La route des Indes
Lorsqu’il débute le tournage de La route des Indes (adaptation d’un roman éponyme de l’auteur britannique E.M Foster), David Lean n’a pas tourné depuis quatorze ans et n’est plus, aux yeux d’Hollywood, qu’un vétéran au placard du cinéma grand spectacle. Le réalisateur, certes, de Lawrence d’Arabie et du Pont de la rivière Kwai, mais dont le dernier film ‑La fille de Ryan (un bide)‑ date de 1970.
En ce milieu des années 1980, le goût du mélodrame, l’ampleur romanesque, l’éveil d’une jeune femme à ses propres désirs, tranchent violemment avec un cinéma de divertissement qui oscille entre la testostérone de John Rambo et les yuppies de Wall Street. Le récit du film se situe dans les années 1920, lorsque l’Inde est encore le plus beau joyau de la couronne britannique. Adela (Judy Davis) et Mrs. Moore, sa future belle‑mère, embarquent pour ce pays que la Vieille Angleterre, rigide et ségrégationniste, tient d’une main de fer.
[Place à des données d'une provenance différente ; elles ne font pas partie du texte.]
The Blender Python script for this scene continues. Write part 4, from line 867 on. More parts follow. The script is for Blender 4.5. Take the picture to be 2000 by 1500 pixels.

Très vite, Adela étouffe au milieu des rituels guindés de sa classe et souffre de l’absence de contact avec cette Inde majestueuse qu’elle a fantasmée. Peu à peu, tandis que son fiancé perd de son aura, la jeune femme se rapproche de la population autochtone, sort des sentiers battus de la bienséance de Chandrapore et se lie d’amitié avec le Docteur Aziz, un homme fasciné par la culture anglaise. Celui-ci va lui faire découvrir la beauté de ce monde envoûtant et inconnu. Mais au cours de la visite des grottes de Marabar, lieu magique situé sur les contreforts de l’Himalaya, un événement dramatique survient qui va rebattre toutes les cartes.
En 1954, dans le méconnu Vacances à Venise (toujours chez Carlotta), Katharine Hepburn, institutrice de l’Ohio un peu guindée, succombait déjà au charme vénéneux d’un pays et découvrait, via le pouvoir charmeur de l’exotisme, la part insoupçonnée de ses désirs. Dans La route des Indes, Lean retrouve un personnage féminin mis au contact d’un monde étrange, un personnage déterminé et rêveur, proche des héros des films de Lean.
Ici, comme dans Lawrence d’Arabie ou Docteur Jivago, l’intime et la grande Histoire s’entremêlent, et l’aventure d’Adela croise bientôt celle de la colonisation, dont le film enregistre la fin. C’est avec ce film que David Lean a mis un terme à sa carrière, et c’est une merveille.